After 13 songs the closing track “Custer” begins, which must have been one of the best performances of the night as it incites such violent imagery and feelings; the audience mirrors the emotive response of Taylor’s personality. The lights go down and the obvious pleading chants for an encore boom through the arena. We wait and we wait and still nothing comes, until suddenly they come back on stage and resurrect the unstoppable energy that has been burning through people’s faces all night. They open with “(sic)” which then bursts into “People=Shit” which makes everyone bounce even harder and louder than before. The final song of the night is “Surfacing” which is just a wave of aggression and anger. The percussionists are absolutely awesome and the fast-paced riffs and murderous rage emanating from Taylor make for the perfect ending to the most visually spectacular stage setting I have ever seen.

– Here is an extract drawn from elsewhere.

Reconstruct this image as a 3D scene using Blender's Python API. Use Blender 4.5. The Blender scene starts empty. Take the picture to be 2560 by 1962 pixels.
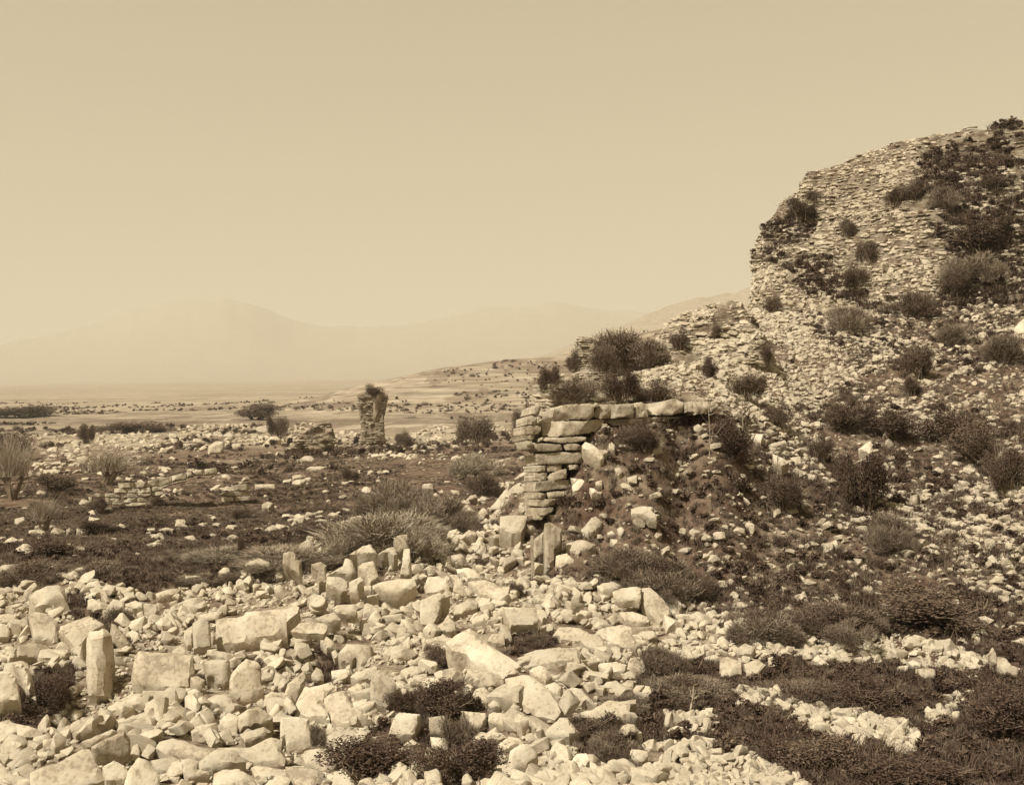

In a nutshell, Slipknot, along with Korn, jumped out of their skins, punched me in the face, stole my soul, spat on my grave, kicked me in the shin, hugged me and made me a cup of tea, with hot sauce in it. These two bands together is the greatest live experience I have ever had. What made it even more special was the huge age ranges that had fallen into Wembley Arena on Friday night. Not only were there the “back in my day” ages, but also the “at school we” ages (with me nestled comfortably in between the two) and to see these different generations come together and show their love and appreciation for these kings of metal was something I can’t quite praise enough.